_Supplied records_
***
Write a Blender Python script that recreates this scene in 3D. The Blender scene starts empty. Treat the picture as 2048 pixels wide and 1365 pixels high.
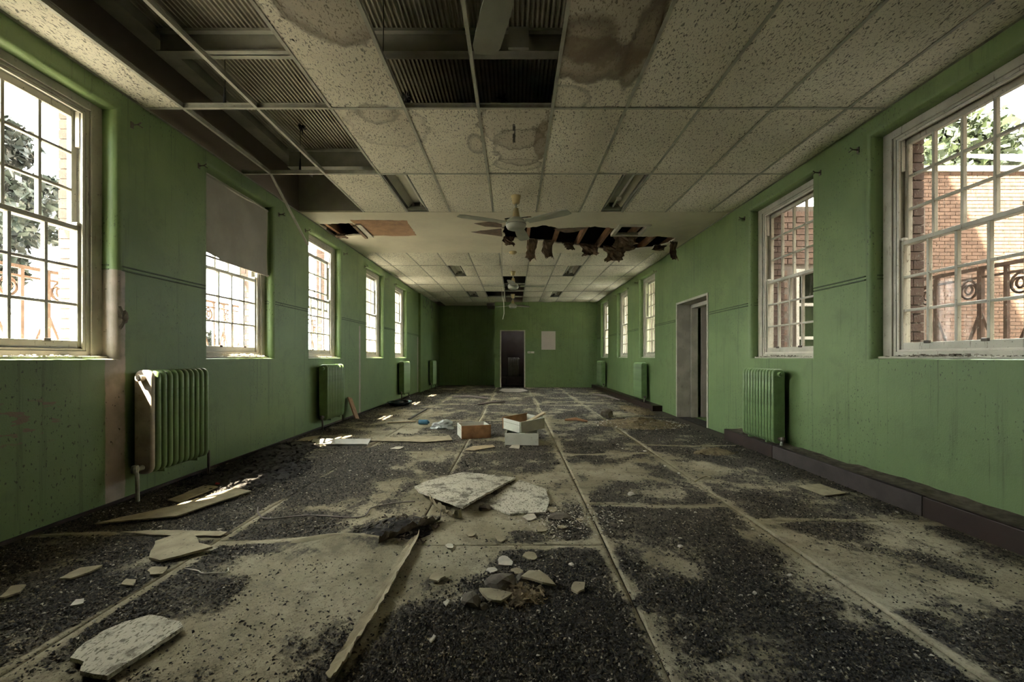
import bpy, bmesh, math, random
import numpy as np
from mathutils import Vector, Matrix, geometry, noise as mnoise

R = math.radians
random.seed(7)
rng = np.random.default_rng(11)
scene = bpy.context.scene
COL = scene.collection

# ------------------------------------------------------------------ camera, sky, sun, exposure
CAM_Z = 1.11
F_PX = 825.0
VPX, VPY = 1028.0, 715.0
cam_d = bpy.data.cameras.new('camera')
cam = bpy.data.objects.new('camera', cam_d)
COL.objects.link(cam)
cam.location = (0, 0, CAM_Z)
cam.rotation_euler = (R(90), 0, 0)
cam_d.sensor_width = 36
cam_d.lens = F_PX / 2048 * 36
cam_d.shift_x = -(VPX - 1024) / 2048
cam_d.shift_y = (VPY - 682.5) / 2048
cam_d.clip_start = 0.02
scene.camera = cam

SKY_STRENGTH = 47.0
world = bpy.data.worlds.new('overcast_sky')
scene.world = world
world.use_nodes = True
wt = world.node_tree
bg = wt.nodes['Background']
tc = wt.nodes.new('ShaderNodeTexCoord')
nz = wt.nodes.new('ShaderNodeTexNoise'); nz.inputs['Scale'].default_value = 2.2; nz.inputs['Detail'].default_value = 5
rp = wt.nodes.new('ShaderNodeValToRGB')
rp.color_ramp.elements[0].position = 0.36; rp.color_ramp.elements[0].color = (0.66, 0.76, 0.86, 1)
rp.color_ramp.elements[1].position = 0.60; rp.color_ramp.elements[1].color = (1.0, 0.96, 0.86, 1)
wt.links.new(tc.outputs['Generated'], nz.inputs['Vector'])
wt.links.new(nz.outputs['Fac'], rp.inputs['Fac'])
wt.links.new(rp.outputs['Color'], bg.inputs['Color'])
bg.inputs['Strength'].default_value = SKY_STRENGTH

SUN_DIR = Vector((0.65, 0.65, -1.235)).normalized()
sun_d = bpy.data.lights.new('sun', 'SUN')
sun_d.energy = 120.0
sun_d.color = (1.0, 0.86, 0.68)
sun_d.angle = R(0.6)
sun = bpy.data.objects.new('sun', sun_d)
COL.objects.link(sun)
sun.location = (-8, -8, 14)
sun.rotation_euler = SUN_DIR.to_track_quat('-Z', 'Y').to_euler()

scene.view_settings.view_transform = 'Standard'
scene.view_settings.look = 'None'
scene.view_settings.gamma = 1
scene.view_settings.exposure = 0.0
scene.view_settings.use_curve_mapping = False
scene.cycles.use_denoising = True
scene.cycles.max_bounces = 8
scene.cycles.diffuse_bounces = 4
scene.cycles.glossy_bounces = 3
scene.cycles.transmission_bounces = 4
scene.cycles.transparent_max_bounces = 12
scene.cycles.sample_clamp_indirect = 6.0
scene.cycles.adaptive_threshold = 0.04

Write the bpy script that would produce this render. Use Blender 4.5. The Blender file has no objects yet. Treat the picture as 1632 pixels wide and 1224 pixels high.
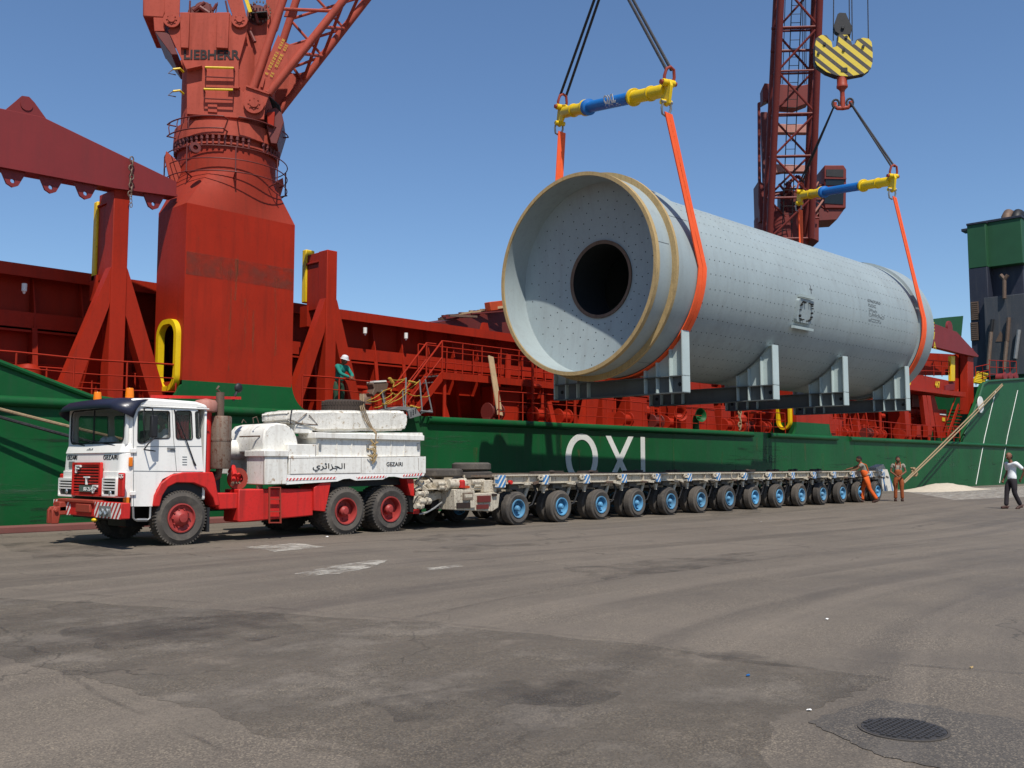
***
The lines from the start of the entries above through the one containing "scene.camera = cam" are to be retyped exactly, and no others. Pictures are left out.

Write a Blender Python script that recreates this scene in 3D. The Blender scene starts empty. Treat the picture as 2048 pixels wide and 1365 pixels high.
import bpy, bmesh, math, random
import numpy as np
from mathutils import Vector, Matrix, geometry, noise as mnoise

R = math.radians
random.seed(7)
rng = np.random.default_rng(11)
scene = bpy.context.scene
COL = scene.collection

# ------------------------------------------------------------------ camera, sky, sun, exposure
CAM_Z = 1.11
F_PX = 825.0
VPX, VPY = 1028.0, 715.0
cam_d = bpy.data.cameras.new('camera')
cam = bpy.data.objects.new('camera', cam_d)
COL.objects.link(cam)
cam.location = (0, 0, CAM_Z)
cam.rotation_euler = (R(90), 0, 0)
cam_d.sensor_width = 36
cam_d.lens = F_PX / 2048 * 36
cam_d.shift_x = -(VPX - 1024) / 2048
cam_d.shift_y = (VPY - 682.5) / 2048
cam_d.clip_start = 0.02
scene.camera = cam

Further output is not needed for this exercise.